Showing posts with label garden spot. Show all posts
Showing posts with label garden spot. Show all posts

Sunday, August 16, 2009

Beautyberry in Transition


Sometime between my last trip to KTD and today, which is the first day I haven't worked since I got home, our beautyberries have begun their annual transition from green to purple.

Here's a glimpse from our garden spot, with our red garden Buddha's head in the background.

Sunday, July 26, 2009

Garden Spot/Buddha in High Summer


The lemongrass has surrounded our red Buddha from K-Mart! Search the blog for the "Garden Spot" entry on March 25 to see how the landscape has changed.

Thursday, May 14, 2009

Garden Spot/Blooming Aloe


Forrest rescued this beautiful big aloe plant from the last restaurant where he worked, after it closed.
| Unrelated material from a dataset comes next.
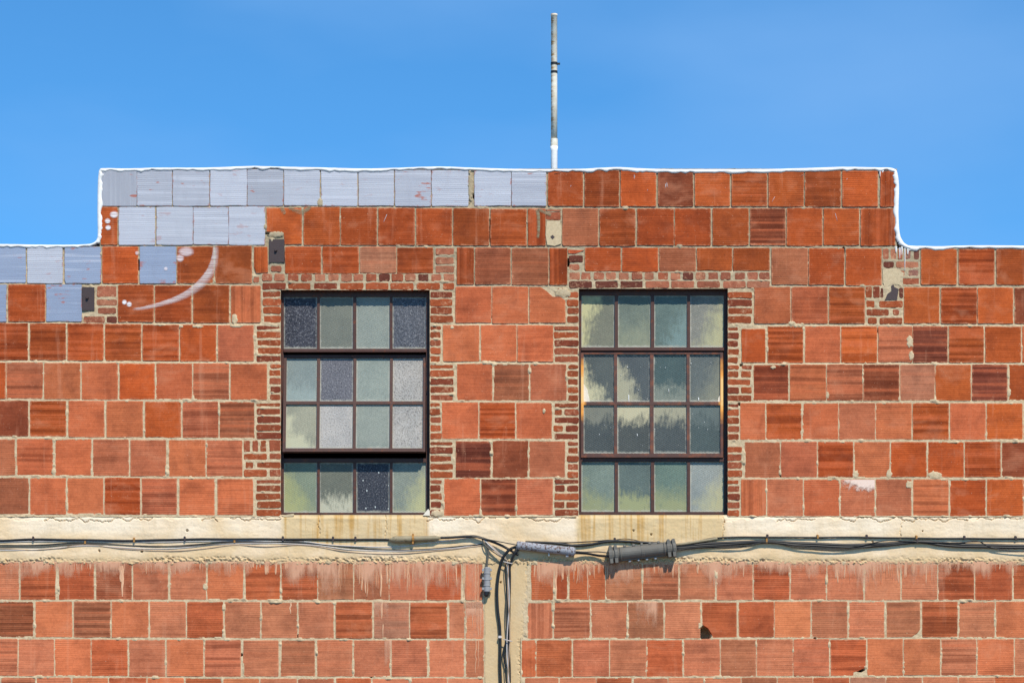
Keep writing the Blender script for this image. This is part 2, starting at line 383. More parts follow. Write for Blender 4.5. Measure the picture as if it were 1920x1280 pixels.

Every so often, the aloe puts on a show with a big, beautiful bloom—as you can see!

The bush to the right of the aloe plant is a beautyberry, a native plant that gets outrageously gorgeous purple berries in the fall. Since I'm a fall foliage nut, you will probably see plenty of pictures of the beautyberry when it begins to "do its thing." Stay tuned. (We got the Buddha from Target or, as we often pronounce it, "Tar-ZHAY.")

Wednesday, March 25, 2009

Garden Spot


Forrest has created a lovely garden spot just outside our dining room window. The big red Buddha we bought from K-Mart (yes, that K-Mart) reminds me of Amitabha, the Buddha of Boundless Light, who is associated in the Vajrayana with the West, the color red, and discriminating wisdom.

The garden spot is looking a little peaked right now, though the rosemary is still doing well, the big aloe remains healthy, and the beautyberry is beginning to leaf out. Time will bring on the night-blooming jasmine we brought from my parents' house, as well as the lemongrass that seasons our meals. In the meantime, Forrest assures me that the mugwort has made it through another winter.

We used to have a big patch of mugwort at the old place we rented in Jonesville. I still remember how it blew all silvery on the underneath in the summer rainstorms, really a kind of magical plant.

The sundial is one I bought as a Christmas gift for my father one year when I was living in California. There was a big store called The Nature Company where I found the sundial and a rain gauge; we brought both of these with us when I sold my parents' house in 2005.

I'll post the same view of our garden spot throughout the year, so you can see how it changes with the seasons.